Russia and Cyprus: Re-defining Offshoring.

Paul Goncharoff

Cyprus has had the reputation for many years as the sunny, warm, go-to Mecca for Russian business, especially during the go-go perestroika years and up until the Cyprus 2012/13 financial crisis. In 2004, Cyprus joined the EU, the small wrench in the works is that EU rules do not concern the northern side of the UN-designated Green Line that divides the country, but no worries, these things tend to make a country focus on other opportunities.

Like other small countries with limited economic options and neighborhood instabilities, Cyprus built a financial sector geared to entice overseas money. Low taxes, light regulation, favourable tax treaties, British-style rule of law, and depositor guarantees as an EU member made it an attractive destination for Russian investors in the post-Soviet period.

In the Cyprus-Russia heyday up until 2012, it is estimated that Russian banks and corporates had $31bn on deposit. This is more than Cyprus’ annual GDP. Russian cross-border loans to Cypriot-based Russian companies added a further $30bn-$40bn. 

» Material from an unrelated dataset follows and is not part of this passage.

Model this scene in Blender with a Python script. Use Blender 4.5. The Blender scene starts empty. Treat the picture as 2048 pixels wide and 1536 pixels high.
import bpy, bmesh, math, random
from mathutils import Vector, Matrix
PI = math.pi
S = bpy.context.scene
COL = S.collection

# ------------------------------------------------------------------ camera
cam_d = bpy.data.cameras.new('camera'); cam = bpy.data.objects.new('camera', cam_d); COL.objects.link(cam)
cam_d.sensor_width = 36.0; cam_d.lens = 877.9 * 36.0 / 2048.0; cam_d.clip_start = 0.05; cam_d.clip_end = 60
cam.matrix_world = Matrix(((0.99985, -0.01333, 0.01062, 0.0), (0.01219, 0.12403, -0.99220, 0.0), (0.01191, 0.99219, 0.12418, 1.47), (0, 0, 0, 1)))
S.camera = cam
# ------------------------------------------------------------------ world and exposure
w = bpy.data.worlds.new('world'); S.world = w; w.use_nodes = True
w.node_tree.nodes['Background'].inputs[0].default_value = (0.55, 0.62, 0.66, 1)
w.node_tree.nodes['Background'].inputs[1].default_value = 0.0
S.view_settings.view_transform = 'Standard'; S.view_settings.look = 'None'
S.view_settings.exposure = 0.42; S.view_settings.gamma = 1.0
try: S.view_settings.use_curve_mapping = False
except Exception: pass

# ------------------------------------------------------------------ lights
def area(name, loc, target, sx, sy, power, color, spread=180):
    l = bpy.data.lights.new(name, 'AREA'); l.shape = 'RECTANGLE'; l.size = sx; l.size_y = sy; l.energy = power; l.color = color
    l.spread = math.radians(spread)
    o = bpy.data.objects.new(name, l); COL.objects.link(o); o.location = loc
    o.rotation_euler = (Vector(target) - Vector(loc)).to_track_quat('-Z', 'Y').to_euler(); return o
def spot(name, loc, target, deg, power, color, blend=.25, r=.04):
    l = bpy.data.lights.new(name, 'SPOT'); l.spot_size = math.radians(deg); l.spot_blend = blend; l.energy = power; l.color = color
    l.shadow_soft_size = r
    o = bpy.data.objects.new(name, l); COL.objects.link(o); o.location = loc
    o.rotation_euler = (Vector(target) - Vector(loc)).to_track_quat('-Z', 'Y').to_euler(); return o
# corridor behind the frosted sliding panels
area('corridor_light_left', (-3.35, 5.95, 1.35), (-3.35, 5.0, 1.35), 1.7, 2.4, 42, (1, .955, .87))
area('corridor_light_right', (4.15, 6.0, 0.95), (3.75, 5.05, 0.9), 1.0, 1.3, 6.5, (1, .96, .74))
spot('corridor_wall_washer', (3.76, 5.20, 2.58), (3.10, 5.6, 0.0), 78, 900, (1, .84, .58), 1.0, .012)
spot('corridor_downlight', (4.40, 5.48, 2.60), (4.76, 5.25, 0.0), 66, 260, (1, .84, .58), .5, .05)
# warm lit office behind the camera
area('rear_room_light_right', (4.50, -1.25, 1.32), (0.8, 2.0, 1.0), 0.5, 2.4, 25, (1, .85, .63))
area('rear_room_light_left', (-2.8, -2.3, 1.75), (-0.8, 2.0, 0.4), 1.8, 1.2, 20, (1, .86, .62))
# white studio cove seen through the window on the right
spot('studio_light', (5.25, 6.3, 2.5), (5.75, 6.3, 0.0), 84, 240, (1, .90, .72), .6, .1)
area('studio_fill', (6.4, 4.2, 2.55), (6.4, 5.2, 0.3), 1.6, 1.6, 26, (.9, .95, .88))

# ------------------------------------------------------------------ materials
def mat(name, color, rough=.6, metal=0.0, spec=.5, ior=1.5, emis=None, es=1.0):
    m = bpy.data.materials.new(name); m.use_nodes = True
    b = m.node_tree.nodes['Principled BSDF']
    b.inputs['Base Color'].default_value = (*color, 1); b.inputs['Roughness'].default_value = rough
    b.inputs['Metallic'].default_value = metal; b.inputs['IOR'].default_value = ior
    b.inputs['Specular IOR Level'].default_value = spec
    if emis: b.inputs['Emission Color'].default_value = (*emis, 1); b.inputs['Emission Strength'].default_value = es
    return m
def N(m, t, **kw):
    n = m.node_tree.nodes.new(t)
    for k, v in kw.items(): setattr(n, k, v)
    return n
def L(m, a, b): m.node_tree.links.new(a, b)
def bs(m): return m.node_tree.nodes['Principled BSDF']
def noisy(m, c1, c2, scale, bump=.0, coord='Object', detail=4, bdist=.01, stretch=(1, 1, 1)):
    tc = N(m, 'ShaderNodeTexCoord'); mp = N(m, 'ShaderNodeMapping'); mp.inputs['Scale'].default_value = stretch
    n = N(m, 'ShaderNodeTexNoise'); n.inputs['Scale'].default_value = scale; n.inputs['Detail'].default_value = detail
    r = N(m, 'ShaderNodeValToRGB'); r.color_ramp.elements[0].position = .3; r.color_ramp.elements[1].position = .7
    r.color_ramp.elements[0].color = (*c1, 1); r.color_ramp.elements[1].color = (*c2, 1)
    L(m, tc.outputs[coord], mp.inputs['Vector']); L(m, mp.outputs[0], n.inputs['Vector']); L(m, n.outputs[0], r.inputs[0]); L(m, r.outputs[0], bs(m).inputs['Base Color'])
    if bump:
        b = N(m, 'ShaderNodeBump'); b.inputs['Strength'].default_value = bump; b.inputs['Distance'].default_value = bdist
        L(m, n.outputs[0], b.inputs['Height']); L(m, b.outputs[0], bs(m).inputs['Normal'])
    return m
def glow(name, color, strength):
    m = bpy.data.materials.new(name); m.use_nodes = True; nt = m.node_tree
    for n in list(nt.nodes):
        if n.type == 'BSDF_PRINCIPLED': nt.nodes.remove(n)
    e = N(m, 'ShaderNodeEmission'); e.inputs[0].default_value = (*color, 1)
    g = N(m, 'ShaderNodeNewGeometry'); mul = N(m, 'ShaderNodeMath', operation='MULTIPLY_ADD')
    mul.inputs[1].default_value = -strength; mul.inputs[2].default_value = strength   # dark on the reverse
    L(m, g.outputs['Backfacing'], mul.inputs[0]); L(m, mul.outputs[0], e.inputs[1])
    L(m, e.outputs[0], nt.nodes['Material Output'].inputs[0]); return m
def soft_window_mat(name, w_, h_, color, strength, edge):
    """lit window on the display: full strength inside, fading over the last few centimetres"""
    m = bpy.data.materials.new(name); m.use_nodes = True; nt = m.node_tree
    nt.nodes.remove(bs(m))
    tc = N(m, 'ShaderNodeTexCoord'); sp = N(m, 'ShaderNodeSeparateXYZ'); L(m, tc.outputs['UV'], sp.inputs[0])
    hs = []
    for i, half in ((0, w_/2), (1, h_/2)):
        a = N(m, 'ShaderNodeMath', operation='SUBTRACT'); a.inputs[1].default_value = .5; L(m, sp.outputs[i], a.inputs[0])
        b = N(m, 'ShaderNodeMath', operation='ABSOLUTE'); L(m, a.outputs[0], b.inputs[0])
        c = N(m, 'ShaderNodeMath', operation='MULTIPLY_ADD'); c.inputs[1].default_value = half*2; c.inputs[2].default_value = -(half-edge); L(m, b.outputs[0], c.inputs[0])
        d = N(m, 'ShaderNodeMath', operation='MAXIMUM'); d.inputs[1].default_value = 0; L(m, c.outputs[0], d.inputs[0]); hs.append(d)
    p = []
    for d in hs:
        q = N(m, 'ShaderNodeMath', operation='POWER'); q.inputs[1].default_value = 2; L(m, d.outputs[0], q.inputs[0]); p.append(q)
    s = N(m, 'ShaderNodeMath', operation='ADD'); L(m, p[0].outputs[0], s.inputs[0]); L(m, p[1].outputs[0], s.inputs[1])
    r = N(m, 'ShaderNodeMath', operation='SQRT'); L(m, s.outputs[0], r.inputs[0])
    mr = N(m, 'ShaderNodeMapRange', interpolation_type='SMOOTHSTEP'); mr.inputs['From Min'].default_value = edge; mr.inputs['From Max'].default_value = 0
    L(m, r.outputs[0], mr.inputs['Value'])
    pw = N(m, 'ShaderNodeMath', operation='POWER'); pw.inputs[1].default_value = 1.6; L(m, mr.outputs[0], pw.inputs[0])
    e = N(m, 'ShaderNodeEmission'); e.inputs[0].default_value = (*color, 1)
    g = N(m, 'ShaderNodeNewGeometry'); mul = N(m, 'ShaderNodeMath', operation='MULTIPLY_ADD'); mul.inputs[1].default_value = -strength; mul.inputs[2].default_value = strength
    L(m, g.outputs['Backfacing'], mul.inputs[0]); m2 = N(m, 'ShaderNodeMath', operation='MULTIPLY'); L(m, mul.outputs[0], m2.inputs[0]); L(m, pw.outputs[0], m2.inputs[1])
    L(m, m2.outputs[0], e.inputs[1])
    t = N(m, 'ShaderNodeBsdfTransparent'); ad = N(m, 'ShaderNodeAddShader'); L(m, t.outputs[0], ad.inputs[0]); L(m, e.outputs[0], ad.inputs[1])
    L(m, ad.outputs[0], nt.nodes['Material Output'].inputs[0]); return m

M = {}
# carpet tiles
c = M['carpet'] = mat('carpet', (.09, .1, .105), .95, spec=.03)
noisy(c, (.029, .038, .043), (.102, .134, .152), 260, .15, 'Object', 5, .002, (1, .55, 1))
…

Russia, on the other hand, was stepping up the battle against offshorization of many Russian company ‘holdings’ that were registered and operational out of Cyprus, which effectively sidestepped contributing to the Russian treasury with any degree of largesse.

The news now is both Russia and Cyprus will continue to avoid double taxation, but Russia will now hike up the taxes that Russian companies have to pay on profits they send to their holding companies in Cyprus.

The bottom line is that most Russia-based firms will now have to pay a 15% tax on dividend payments and income from interest they send from Russia to Cyprus, up from previous rates of 5% and 0% for interest income. In short, Cyprus-based Russian entities will still be able to avoid double taxation but at a higher rate of 15%. It is estimated that Russia could gain about 150 billion roubles (€1.7 bln) in extra revenues per year from this new agreement, which comes into force this New Year 2021.

To be fair, Cyprus had a choice to accede to Russia’s wishes or to scrap the benefits of any treaty on double taxation. The choice was obvious. Nevertheless, Cyprus held out for some key aspects such as the exemption from a 15% withholding tax on dividends for regulated entities, such as pension funds and insurance companies, as well as listed companies. Additionally, interest payments from corporate and government bonds as well as Eurobonds are also excluded from the 15% withholding tax in this new Cyprus-Russia Double Tax Treaty.

Russia is putting its foot down on free-wheeling offshorization. Russia is also making similar agreements with Malta and Luxembourg and negotiating a similar deal with The Netherlands. In fairness, this levels the game by having similar tax and operational standards on the offshore playing field.